What this engagement says about how I work
If your organisation is considering booking me to host or moderate a senior executive day, the Aurora Live engagement is a useful reference point. Here is what it makes visible:
1. I work the full day, not just the stage moments. A 200-person executive day succeeds or fails in the connective tissue between sessions, not in the sessions themselves. I treat the entire arc as the deliverable, and I prepare for it accordingly.
2. I translate across disciplines as a core craft. Tech, security, governance, futures, psychology, sustainability – the value of a moderator at this level is the ability to carry meaning fluently between worlds that do not usually share a vocabulary. That is increasingly rare, and increasingly needed.
3. I work fluently across Nordic and international executive cultures. Multilingual. Cross-border. At home in Helsinki, Copenhagen, Tashkent, and the global executive ecosystem. For audiences that span national contexts, that fluency is not a nice-to-have, it is the precondition for the room functioning at all.
4. I bring energy as a discipline, not as personality. Choir flashmobs, calibrated humour, well-timed cultural cross-references – these are deliberate tools. A senior tech audience can absorb more substance when the energy of the room is engineered carefully. That is moderator craft.

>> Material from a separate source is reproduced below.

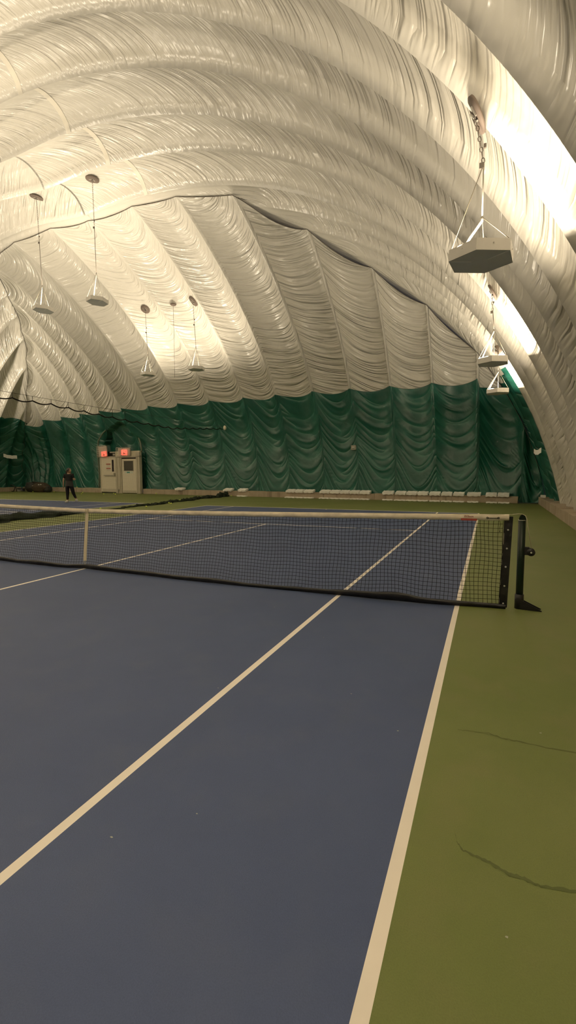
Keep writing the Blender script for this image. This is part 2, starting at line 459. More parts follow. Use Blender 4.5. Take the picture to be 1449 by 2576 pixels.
    gr = 5.52 - .13 * np.sin(PI * FR) - .35 * np.exp(-((xx + 26.0) / 1.0) ** 2) - .2 * xl - zz
    gr = np.where(xx > 5.2, 5.15 - .02 * np.sin(PI * FR) - zz, gr)
    seam_pts = P[-1, ::2].copy(); seam_pts[:, 2] -= .012
    o = grid_mesh('wall_back', P, None, dict(wr=wr, wg=wg, mk=mk, gr=gr), M['membrane'])
    struct(o, 'far end of the vault, white above a dark green swagged skirt')
    bm = B(); sp = [p for p in seam_pts if p[2] > 1.0]
    add_tube(bm, sp, .011, 5); obj('seam_cord', bm, M['chain'], o)['label'] = 'dark laced seam along the top of the end wall'
    f = o.copy(); C.objects.link(f); f.name = 'wall_front'; f.scale = (1, -1, 1)
    struct(f, 'near end of the vault behind the viewer')
    return o
VAULT = [build_barrel(), build_end()]
from mathutils.bvhtree import BVHTree
_bv = []
for o_ in VAULT: _bv.append(BVHTree.FromPolygons([v.co.copy() for v in o_.data.vertices], [tuple(p.vertices) for p in o_.data.polygons]))
def ray(px, py):
    return fw + r2 * ((px - W_ / 2) / F_PX) - u2 * ((py - H_ / 2) / F_PX)
def on_vault(px, py):
    best = None
    for t in _bv:
        h = t.ray_cast(CAM, ray(px, py).normalized())
        if h[0] is not None and (best is None or h[3] < best[3]): best = h
    n = best[1] if best[1].dot(Vector((XC, 0, 3)) - best[0]) > 0 else -best[1]
    return best[0], n
def on_y(px, py, y):
    d = ray(px, py); return CAM + d * ((y - CAM.y) / d.y)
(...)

5. I work as a partner to the organisers. A successful executive day is a team sport. The smoother the relationship between host, organisers, speakers and venue team, the more freedom everyone has to deliver their best work. I treat the organising team as collaborators from the first briefing call onwards.
6. I close the room with something portable. Executives do not return to their teams quoting the agenda. They return quoting one or two ideas worth using. My job is to make sure those ideas are clean, sharp, and carried out the door, not lost in the closing minutes.
What I do and what I bring to the rooms I’m hired for
I work as a multilingual event host, moderator, facilitator, keynote speaker, panel guest, and organisational community-building consultant across the Nordics, Central Asia and beyond, and as Associate Partner at SavvY Advisory.
For executive day and leadership network bookings specifically, I am a strong fit when your organisation is looking for:
- A moderator for full-day Nordic or international executive networks – CIO/CTO days, leadership summits, member days, partner forums, and senior community gatherings.
- A host who can hold the arc of a full day in front of 100–500 senior decision-makers without losing energy, focus or substance.
- A multilingual, multicultural presence comfortable across Nordic and international executive cultures, fluent in English, Russian and Uzbek.
- A translator across disciplines – tech, sustainability, security, governance, futures, psychology, equality, leadership – for audiences that need the connections drawn for them, not just the content delivered to them.
- A long-term partner for executive networks looking for consistent moderation across recurring annual or quarterly engagements.
If that sounds like the room you are building, I would love to hear from you.
A final thank you
To the Aurora Live Executive Day Denmark team – and especially Tasnim Hossain, Sohvi, Olivia, Alexander, Christian Reuther and Philip Caserta – for the collaboration and the trust to hold the room. To the speakers – Anders Johansson, Niels Billekop, Henning Winther, Signe Biering and Bugge Holm Hansen – for sessions that gave the day a real spine. To the audience of 200 executives who showed up curious, engaged and willing to translate beyond their own departments. And to Axelborg, the Copenhagen choir group, Nimb Hotel and the venue team for making the day feel as good as it sounded.